Dans cet affrontement, un acteur majeur se tait: Google. La semaine passée, le numéro un mondial de la publicité – environ 40 milliards de dollars de chiffre d’affaires par trimestre – a simplement dit, dans un post de blog, qu’il allait cesser d’utiliser le système IDFA à la suite de la nouvelle stratégie d’Apple. Mais sans jamais critiquer ce dernier. Pourquoi? Lundi, le Washington Post avançait deux pistes. La première tient au modèle d’affaires de Google, qui tire l’immense majorité de ses revenus des publicités affichées à côté des résultats de recherche. Le réseau social, lui, est dépendant des annonces affichées dans Facebook et Instagram, et sert aussi de régie pour des apps tierces.
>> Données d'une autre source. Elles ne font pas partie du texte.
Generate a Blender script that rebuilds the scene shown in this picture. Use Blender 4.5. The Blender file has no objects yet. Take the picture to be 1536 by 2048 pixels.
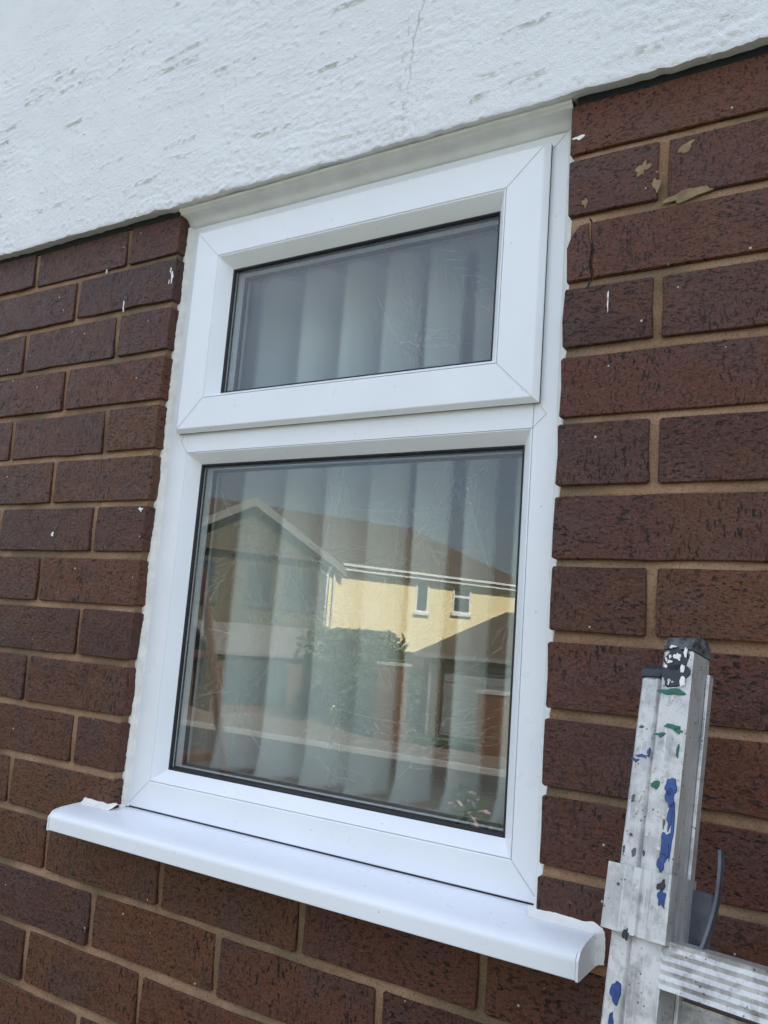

Lire aussi: WhatsApp veut rassurer ses utilisateurs pendant que Telegram, Signal et Threema s’arment contre lui

Accord de 12 milliards?

La deuxième raison avancée tient au lien contractuel entre Google et Apple. Le premier verse chaque année au second des milliards de dollars pour être le moteur de recherche par défaut dans ses appareils. Le chiffre de 12 milliards par année avait été avancé en octobre dernier lors d'un dépôt de plainte, par le Département américain de la justice, dans le cadre de poursuites pour pratiques anticoncurrentielles.